Ghostbusters v Misogyny
There was precisely nothing enticing about the long-rumoured Ghostbusters (15 July) reboot until director Paul Feig announced his all female cast. Kristen Wiig, Melissa McCarthy and current Saturday Night Live stars Kate McKinnon and Leslie Jones suddenly injected a concept destined to disappoint with a real shot at being as smart, funny and playful as the original. Knuckle-draggers on the internet disagreed, taking to social media to express their outrage at women headlining a new movie connected to something they once liked as children. But if Feig continues his current form with McCarthy – Bridesmaids, The Heat, Spy – expect this to be a hoot.

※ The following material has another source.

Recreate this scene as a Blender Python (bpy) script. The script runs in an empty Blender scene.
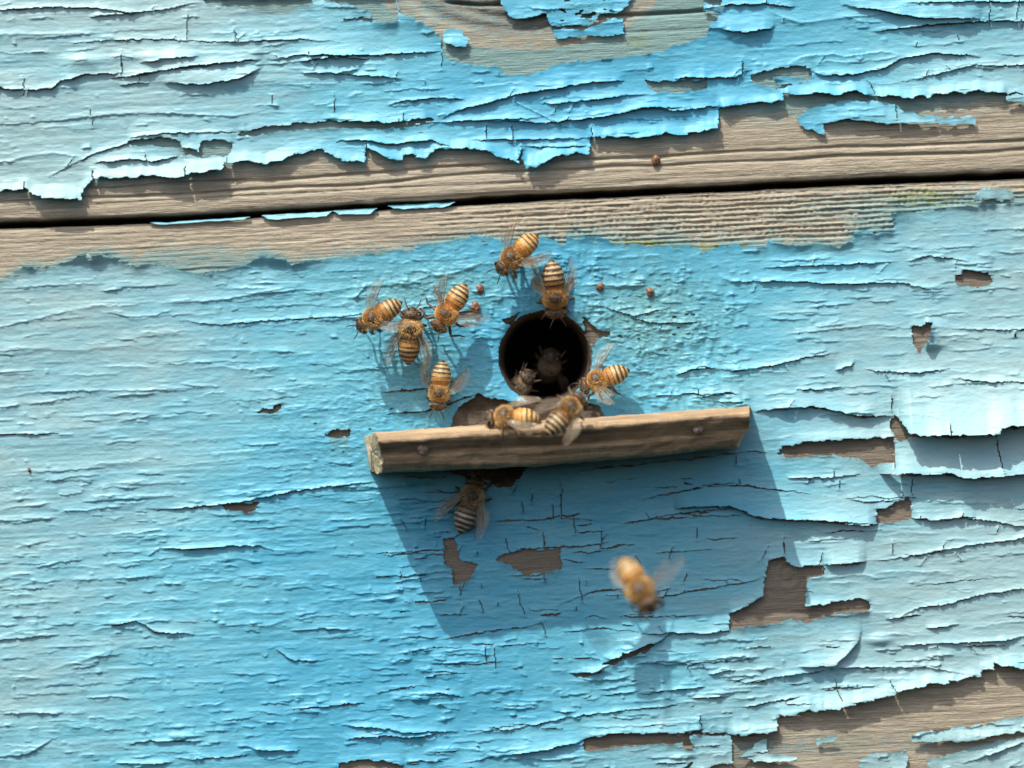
import bpy, math, random
import numpy as np
from mathutils import Vector, Matrix

S = 0.00025            # one photograph pixel on the hive wall is a quarter of a millimetre
SC = bpy.context.scene
COL = SC.collection

# ---------------------------------------------------------------- camera, sky, sun, exposure
CAMD = 4000 * S
cam_d = bpy.data.cameras.new('camera')
cam = bpy.data.objects.new('camera', cam_d); COL.objects.link(cam); SC.camera = cam
cam.location = (0, -CAMD, 0); cam.rotation_euler = (math.radians(90), 0, 0)
cam_d.sensor_width = 36; cam_d.lens = 36 * CAMD / (1024 * S)
cam_d.clip_start = 0.01; cam_d.clip_end = 100
cam_d.dof.use_dof = True; cam_d.dof.focus_distance = CAMD - 34 * S; cam_d.dof.aperture_fstop = 5.6

SUNV = Vector((-0.68, -1.0, 1.92)).normalized()
w = bpy.data.worlds.new('World'); SC.world = w; w.use_nodes = True
wn = w.node_tree.nodes; wl = w.node_tree.links
sky = wn.new('ShaderNodeTexSky'); sky.sky_type = 'NISHITA'; sky.sun_disc = False
sky.sun_elevation = math.asin(SUNV.z); sky.sun_rotation = math.atan2(SUNV.x, SUNV.y)
sky.air_density = 1.0; sky.dust_density = 4.0; sky.ozone_density = 1.0
wl.new(sky.outputs[0], wn['Background'].inputs[0]); wn['Background'].inputs[1].default_value = 0.15
sd = bpy.data.lights.new('sun', 'SUN'); sd.energy = 3.7; sd.angle = math.radians(0.5); sd.color = (1, .95, .86)
so = bpy.data.objects.new('sun', sd); COL.objects.link(so)
so.rotation_euler = SUNV.to_track_quat('Z', 'Y').to_euler()
SC.view_settings.view_transform = 'Standard'; SC.view_settings.look = 'None'
SC.view_settings.exposure = 0.66; SC.view_settings.gamma = 1

# ---------------------------------------------------------------- helpers
def P(u, v, d):
    """world point d pixels in front of the wall that lies behind photo point u, v"""
    k = 1 - d / 4000.0
    return Vector(((u - 512) * S * k, -d * S, (384 - v) * S * k))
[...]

Charlie Kaufman v Mediocrity
“I was struggling to get stuff made,” says Charlie Kaufman, “so the idea that this is the thing that happened first is surprising.” The “this” to which the man behind Being John Malkovich, Adaptation and Synecdoche, New York is referring is Anomalisa (11 March), a typically mind-bending tale of a lonely man convinced that everyone he encounters is the same person. And the reason Kaufman – who co-directed the film with Duke Johnson – is surprised this got made? It’s a very adult-themed stop-motion animation, funded through Kickstarter, and based on a play he wrote. “I was going to studios to try to make things, I was talking to production companies, I was writing scripts, so the idea that we got this thing done, against all odds, with no help from any big entities, and that people are responding to it… it’s kind of a cool story.”
Bourne v Legacy
Let’s pretend The Bourne Legacy never happened, shall we? Come this summer memories of that woeful side sequel should be obliterated when Matt Damon and his Bourne Supremacy/Ultimatum director Paul Greengrass re-unite for an as-yet-untitled return for the CIA black ops asset, last seen swimming away in New York’s East River. The new film (out 29 July) picks up 12 years on and finds Bourne – identity and memory recovered – back on the grid in a world much changed by Edward Snowden, austerity and the war on terror. With Bond having once again jumped the shark, the timing’s perfect for some serious action again – although anyone seeking non-comic-book-related kicks can also get them via Shane Black’s violent buddy movie The Nice Guys (3 June) and from Tom Cruise in Jack Reacher 2 (21 October).
Roald Dahl v JK Rowling
No children’s book authors are more beloved than JK Rowling and the late Roald Dahl, so the prospect of two new blockbusters based on their work is reason enough to get excited. Dahl’s The BFG (22 July) boasts Steven Spielberg as its director (and a motion-captured Mark Rylance as the Big Friendly Giant). Rowling, meanwhile, makes her screenwriting debut by adapting her Harry Potter spin-off Fantastic Beasts and Where to Find Them (18 November), turning it into a new wizarding adventure about a nervy magician (Eddie Redmayne) in 1920s New York hunting the creatures of the title.